§ Exercise objective: Could you write out the opening lines of the data, word for word, stopping after the line that contains "COL = SC.collection"?

§ Recorded data:
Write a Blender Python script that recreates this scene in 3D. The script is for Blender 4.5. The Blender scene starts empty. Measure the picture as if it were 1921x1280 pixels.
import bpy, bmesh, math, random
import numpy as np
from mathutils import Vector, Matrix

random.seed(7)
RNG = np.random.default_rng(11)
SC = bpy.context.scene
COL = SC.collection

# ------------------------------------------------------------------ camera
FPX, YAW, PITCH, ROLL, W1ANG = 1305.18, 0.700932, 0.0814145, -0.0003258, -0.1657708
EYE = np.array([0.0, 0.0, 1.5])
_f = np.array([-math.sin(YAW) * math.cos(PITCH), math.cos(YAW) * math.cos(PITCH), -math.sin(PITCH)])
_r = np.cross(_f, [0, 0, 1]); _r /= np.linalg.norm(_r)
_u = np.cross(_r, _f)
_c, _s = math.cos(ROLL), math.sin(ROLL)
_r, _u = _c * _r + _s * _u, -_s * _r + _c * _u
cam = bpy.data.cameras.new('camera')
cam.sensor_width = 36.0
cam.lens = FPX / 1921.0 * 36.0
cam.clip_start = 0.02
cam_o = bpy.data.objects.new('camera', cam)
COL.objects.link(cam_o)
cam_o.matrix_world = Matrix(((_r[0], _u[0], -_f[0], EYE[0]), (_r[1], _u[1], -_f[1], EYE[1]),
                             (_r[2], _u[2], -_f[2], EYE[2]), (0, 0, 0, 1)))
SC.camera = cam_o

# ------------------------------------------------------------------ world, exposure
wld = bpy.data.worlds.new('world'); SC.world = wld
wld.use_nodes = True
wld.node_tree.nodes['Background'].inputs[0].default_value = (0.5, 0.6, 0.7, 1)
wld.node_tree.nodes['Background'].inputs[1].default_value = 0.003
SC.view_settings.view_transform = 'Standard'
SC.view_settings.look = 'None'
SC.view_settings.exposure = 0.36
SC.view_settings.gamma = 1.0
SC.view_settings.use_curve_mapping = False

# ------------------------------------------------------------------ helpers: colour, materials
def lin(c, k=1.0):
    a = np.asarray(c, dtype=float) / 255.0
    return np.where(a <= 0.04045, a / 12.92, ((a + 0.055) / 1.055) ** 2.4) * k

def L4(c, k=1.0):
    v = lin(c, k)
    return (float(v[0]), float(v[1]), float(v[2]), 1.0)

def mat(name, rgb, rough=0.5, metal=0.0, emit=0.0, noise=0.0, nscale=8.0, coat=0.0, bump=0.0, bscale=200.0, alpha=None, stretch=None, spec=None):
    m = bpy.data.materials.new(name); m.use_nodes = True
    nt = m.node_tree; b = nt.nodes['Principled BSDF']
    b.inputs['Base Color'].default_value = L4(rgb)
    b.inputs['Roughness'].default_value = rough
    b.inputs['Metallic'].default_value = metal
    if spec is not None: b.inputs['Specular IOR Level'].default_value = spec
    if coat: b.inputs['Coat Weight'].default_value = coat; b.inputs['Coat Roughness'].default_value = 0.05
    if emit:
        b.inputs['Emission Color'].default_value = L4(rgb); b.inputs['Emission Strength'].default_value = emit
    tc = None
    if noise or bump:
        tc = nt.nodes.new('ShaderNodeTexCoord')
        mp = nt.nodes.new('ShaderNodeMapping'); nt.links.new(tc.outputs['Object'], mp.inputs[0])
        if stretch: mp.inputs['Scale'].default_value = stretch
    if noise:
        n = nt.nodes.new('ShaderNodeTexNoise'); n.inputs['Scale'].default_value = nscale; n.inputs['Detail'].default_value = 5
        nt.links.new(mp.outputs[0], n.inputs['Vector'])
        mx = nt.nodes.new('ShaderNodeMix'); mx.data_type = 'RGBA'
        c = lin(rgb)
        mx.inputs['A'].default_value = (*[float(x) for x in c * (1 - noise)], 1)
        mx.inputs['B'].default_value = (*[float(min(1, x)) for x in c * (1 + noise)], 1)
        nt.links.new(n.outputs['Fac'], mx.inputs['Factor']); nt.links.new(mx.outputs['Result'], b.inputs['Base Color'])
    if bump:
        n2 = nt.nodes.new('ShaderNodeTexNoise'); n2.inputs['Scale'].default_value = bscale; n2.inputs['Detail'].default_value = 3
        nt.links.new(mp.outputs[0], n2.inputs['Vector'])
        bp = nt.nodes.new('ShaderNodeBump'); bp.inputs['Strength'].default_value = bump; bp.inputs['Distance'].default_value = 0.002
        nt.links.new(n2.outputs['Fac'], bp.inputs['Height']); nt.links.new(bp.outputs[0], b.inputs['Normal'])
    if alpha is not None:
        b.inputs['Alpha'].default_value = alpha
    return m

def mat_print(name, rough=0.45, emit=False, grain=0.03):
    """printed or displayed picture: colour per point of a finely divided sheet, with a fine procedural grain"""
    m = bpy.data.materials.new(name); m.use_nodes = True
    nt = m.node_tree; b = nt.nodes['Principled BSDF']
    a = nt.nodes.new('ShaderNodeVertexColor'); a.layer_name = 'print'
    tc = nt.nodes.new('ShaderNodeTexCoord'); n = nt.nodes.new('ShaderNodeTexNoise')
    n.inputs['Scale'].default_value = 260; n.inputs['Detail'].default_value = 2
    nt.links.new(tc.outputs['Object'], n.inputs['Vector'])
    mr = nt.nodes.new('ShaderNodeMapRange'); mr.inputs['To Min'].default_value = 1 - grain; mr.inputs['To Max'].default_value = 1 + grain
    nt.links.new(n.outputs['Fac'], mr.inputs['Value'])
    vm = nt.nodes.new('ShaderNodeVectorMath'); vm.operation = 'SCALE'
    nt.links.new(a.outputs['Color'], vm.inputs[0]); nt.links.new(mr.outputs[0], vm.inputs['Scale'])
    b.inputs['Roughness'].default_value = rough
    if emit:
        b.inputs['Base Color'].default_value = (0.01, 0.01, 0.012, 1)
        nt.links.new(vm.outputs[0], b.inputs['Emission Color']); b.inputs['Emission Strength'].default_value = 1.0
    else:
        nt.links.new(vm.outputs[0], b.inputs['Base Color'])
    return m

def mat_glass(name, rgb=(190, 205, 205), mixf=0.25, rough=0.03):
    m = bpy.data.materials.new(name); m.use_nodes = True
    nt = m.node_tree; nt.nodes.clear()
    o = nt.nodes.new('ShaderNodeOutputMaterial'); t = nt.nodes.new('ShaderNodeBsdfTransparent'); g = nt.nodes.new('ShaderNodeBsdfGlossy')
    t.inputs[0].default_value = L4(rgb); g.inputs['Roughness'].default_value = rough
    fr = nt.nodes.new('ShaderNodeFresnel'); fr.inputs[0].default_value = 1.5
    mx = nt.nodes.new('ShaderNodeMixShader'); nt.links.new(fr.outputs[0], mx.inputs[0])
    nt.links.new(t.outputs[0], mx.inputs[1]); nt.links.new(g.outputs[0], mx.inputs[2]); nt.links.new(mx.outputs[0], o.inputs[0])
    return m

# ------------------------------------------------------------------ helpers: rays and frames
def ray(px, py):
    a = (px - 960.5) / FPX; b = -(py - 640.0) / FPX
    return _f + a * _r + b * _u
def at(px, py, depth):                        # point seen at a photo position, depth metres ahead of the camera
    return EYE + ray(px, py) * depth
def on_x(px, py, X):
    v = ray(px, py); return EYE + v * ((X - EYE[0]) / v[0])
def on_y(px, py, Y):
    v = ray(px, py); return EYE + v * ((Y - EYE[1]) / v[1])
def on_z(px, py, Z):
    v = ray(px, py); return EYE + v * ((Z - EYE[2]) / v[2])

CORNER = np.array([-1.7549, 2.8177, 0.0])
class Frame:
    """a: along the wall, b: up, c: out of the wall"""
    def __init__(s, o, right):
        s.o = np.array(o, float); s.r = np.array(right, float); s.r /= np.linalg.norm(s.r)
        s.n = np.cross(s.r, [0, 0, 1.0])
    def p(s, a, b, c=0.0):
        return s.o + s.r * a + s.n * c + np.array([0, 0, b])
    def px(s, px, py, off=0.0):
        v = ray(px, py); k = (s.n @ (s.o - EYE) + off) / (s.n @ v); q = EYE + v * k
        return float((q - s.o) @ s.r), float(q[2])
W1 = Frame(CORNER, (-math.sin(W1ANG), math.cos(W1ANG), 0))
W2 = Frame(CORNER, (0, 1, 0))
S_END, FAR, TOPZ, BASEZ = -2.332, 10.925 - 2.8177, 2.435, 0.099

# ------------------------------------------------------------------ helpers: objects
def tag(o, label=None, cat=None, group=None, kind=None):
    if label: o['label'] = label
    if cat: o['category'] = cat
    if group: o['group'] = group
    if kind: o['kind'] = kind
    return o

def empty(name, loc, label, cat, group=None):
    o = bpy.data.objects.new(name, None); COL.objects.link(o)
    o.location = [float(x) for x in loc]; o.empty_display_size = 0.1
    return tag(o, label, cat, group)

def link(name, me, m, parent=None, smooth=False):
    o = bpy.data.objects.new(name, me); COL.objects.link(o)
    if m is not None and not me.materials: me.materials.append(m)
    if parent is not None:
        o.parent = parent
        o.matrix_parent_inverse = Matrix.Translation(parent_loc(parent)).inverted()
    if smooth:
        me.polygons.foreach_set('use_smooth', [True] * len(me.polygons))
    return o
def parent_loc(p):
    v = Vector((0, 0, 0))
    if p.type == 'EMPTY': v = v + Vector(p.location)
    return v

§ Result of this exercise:
Write a Blender Python script that recreates this scene in 3D. The script is for Blender 4.5. The Blender scene starts empty. Measure the picture as if it were 1921x1280 pixels.
import bpy, bmesh, math, random
import numpy as np
from mathutils import Vector, Matrix

random.seed(7)
RNG = np.random.default_rng(11)
SC = bpy.context.scene
COL = SC.collection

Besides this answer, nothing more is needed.